Aim = Locate, in the data below, the line that contains "Reconstruct this image" and the line that contains "PI = math.pi"; reproduce exactly those two lines and every line between them, nothing more.

* begin *

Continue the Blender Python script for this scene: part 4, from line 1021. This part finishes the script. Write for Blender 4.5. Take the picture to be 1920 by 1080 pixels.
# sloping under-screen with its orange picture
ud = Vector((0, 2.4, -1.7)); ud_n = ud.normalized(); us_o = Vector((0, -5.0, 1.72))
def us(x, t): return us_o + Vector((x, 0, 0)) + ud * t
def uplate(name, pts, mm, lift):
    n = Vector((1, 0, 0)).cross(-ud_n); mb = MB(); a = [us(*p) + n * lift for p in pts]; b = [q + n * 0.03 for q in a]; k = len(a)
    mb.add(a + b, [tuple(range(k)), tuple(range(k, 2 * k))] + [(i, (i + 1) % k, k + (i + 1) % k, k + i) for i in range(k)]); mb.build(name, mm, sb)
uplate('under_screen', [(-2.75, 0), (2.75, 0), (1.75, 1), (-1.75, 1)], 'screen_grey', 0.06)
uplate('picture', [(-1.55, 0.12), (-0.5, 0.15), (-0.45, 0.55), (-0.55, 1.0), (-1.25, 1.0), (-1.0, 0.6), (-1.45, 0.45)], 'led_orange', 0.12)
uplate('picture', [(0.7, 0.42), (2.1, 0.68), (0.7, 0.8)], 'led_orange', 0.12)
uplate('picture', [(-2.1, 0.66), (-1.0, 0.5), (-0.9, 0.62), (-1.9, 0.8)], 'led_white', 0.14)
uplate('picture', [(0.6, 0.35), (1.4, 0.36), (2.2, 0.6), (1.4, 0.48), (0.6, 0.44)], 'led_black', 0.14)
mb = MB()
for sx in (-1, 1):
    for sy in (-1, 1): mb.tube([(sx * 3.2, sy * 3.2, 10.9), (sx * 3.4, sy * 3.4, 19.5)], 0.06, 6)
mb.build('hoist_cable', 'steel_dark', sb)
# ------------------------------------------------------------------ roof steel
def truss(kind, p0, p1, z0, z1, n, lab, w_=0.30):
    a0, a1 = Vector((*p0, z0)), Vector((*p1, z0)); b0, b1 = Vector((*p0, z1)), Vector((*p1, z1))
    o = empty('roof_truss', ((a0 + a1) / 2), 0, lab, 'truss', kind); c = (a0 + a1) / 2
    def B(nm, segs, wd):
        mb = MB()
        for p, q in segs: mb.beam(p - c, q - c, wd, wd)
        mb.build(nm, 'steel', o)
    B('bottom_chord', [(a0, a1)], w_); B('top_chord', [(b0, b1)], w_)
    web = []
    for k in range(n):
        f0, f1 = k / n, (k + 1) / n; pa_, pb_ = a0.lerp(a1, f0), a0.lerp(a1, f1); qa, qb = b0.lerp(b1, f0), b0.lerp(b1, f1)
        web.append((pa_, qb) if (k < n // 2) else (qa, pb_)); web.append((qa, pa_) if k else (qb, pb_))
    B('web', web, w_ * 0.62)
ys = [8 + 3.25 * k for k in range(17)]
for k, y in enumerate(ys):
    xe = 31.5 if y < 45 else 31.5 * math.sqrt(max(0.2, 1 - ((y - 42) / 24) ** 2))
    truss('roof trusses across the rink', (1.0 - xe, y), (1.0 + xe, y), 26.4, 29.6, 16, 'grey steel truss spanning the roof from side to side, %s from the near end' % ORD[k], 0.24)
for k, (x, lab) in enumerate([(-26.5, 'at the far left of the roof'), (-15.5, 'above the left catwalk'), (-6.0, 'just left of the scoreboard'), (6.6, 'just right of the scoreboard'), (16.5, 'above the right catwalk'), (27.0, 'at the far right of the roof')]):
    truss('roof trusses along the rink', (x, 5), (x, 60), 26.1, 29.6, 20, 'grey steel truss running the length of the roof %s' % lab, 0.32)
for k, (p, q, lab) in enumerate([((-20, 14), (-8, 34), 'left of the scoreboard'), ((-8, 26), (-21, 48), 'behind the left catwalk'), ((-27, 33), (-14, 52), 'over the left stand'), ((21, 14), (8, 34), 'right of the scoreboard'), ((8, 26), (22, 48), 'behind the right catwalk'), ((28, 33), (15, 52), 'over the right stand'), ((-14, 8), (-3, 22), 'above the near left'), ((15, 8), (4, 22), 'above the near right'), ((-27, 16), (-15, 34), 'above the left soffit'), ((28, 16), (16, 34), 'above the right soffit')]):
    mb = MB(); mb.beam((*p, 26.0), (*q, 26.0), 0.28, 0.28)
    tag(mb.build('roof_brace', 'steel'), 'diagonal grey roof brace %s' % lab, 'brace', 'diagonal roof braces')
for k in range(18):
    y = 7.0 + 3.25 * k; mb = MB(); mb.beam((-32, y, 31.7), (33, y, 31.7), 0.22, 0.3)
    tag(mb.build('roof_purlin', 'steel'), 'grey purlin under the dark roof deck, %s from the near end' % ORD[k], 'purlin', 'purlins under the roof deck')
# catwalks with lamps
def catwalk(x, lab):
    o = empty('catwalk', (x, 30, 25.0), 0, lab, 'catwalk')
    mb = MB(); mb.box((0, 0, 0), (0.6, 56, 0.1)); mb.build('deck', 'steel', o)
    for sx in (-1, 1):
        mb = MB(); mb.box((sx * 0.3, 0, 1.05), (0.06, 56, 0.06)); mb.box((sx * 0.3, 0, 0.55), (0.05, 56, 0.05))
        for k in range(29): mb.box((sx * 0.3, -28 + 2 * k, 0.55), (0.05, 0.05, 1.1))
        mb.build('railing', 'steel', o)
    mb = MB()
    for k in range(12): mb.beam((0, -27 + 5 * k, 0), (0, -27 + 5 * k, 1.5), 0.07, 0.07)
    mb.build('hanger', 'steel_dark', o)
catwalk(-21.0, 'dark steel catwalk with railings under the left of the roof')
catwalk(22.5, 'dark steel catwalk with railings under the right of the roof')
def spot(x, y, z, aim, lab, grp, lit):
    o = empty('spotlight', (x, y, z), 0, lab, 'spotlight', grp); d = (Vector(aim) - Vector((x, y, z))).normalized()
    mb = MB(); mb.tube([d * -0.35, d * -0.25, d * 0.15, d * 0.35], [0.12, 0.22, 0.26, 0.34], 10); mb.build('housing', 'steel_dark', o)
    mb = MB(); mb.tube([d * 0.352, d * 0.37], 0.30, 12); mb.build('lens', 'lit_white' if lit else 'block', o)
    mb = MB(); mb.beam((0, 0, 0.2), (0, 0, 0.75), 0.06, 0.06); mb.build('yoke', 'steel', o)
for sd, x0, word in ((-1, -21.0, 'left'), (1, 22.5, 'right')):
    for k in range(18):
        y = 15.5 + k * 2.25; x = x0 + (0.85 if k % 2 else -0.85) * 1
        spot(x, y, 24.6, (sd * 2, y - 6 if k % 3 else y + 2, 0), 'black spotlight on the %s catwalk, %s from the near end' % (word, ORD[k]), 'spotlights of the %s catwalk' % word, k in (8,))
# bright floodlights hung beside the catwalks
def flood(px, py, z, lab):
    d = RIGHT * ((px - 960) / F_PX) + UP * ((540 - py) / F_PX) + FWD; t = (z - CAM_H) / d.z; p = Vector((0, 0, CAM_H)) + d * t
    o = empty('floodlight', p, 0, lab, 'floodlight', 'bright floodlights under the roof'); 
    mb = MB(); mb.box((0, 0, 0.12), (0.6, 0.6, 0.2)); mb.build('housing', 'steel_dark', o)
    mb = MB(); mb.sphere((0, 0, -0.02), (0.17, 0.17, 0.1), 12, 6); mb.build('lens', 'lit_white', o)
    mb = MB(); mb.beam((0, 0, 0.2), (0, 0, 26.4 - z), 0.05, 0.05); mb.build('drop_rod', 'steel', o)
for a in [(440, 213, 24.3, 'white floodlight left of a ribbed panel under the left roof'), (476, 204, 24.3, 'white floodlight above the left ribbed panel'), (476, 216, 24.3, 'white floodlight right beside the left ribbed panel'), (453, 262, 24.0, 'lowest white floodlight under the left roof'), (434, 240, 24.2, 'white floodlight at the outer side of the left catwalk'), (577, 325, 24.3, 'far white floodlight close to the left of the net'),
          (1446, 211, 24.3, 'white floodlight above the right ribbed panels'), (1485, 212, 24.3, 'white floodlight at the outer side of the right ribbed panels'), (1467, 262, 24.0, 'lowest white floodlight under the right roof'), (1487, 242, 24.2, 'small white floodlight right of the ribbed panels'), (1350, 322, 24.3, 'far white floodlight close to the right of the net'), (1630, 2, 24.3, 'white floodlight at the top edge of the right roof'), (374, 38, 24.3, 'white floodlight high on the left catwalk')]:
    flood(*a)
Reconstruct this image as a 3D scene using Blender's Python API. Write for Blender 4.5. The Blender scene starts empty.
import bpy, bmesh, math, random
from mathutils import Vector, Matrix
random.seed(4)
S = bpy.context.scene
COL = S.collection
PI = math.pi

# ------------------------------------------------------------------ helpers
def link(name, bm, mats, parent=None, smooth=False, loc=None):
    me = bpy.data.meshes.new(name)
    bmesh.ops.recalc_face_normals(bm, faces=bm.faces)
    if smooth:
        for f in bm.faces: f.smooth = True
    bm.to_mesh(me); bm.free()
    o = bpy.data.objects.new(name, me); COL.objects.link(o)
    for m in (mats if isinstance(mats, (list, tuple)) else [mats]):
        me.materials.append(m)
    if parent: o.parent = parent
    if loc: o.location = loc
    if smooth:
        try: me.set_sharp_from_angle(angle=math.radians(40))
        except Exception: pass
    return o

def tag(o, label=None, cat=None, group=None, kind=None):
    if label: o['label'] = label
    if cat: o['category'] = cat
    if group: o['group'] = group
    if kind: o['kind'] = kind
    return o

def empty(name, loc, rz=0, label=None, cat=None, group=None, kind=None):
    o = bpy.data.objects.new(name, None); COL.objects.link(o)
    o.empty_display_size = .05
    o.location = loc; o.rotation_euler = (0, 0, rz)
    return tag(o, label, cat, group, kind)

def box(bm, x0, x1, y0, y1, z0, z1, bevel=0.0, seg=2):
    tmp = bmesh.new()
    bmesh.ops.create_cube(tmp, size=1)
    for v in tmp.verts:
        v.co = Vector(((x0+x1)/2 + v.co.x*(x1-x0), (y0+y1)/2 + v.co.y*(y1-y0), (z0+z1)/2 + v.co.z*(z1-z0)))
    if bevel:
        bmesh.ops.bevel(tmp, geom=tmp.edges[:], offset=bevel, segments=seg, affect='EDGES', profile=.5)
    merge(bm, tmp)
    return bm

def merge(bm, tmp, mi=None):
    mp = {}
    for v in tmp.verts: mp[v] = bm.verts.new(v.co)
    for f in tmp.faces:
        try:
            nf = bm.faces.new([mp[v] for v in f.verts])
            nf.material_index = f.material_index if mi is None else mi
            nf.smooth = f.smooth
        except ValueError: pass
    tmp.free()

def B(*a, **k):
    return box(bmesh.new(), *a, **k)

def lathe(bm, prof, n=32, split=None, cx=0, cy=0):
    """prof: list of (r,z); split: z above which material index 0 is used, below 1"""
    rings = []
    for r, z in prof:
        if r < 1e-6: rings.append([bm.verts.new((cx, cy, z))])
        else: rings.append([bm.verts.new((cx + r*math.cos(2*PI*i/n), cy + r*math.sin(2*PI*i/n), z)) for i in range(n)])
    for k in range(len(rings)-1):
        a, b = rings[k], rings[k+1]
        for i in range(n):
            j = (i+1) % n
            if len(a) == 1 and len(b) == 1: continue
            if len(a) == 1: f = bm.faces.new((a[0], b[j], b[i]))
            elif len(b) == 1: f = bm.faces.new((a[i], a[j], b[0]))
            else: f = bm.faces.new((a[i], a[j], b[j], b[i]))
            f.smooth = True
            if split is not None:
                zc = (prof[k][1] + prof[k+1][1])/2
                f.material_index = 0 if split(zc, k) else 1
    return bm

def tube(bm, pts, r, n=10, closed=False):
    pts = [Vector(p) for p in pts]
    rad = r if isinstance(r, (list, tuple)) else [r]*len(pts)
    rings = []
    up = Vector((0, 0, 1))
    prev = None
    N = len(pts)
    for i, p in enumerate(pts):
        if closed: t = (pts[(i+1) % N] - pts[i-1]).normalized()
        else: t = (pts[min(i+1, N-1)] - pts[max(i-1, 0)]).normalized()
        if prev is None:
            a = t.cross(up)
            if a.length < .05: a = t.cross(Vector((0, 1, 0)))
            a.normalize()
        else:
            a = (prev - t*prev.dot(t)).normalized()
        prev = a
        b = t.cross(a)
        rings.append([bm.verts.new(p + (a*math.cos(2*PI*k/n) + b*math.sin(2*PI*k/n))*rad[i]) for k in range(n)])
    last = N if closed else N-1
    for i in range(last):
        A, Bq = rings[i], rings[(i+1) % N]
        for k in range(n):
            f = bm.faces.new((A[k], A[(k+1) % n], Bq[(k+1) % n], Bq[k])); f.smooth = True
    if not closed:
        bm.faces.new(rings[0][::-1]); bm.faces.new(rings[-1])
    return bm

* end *

Task result =
Reconstruct this image as a 3D scene using Blender's Python API. Write for Blender 4.5. The Blender scene starts empty.
import bpy, bmesh, math, random
from mathutils import Vector, Matrix
random.seed(4)
S = bpy.context.scene
COL = S.collection
PI = math.pi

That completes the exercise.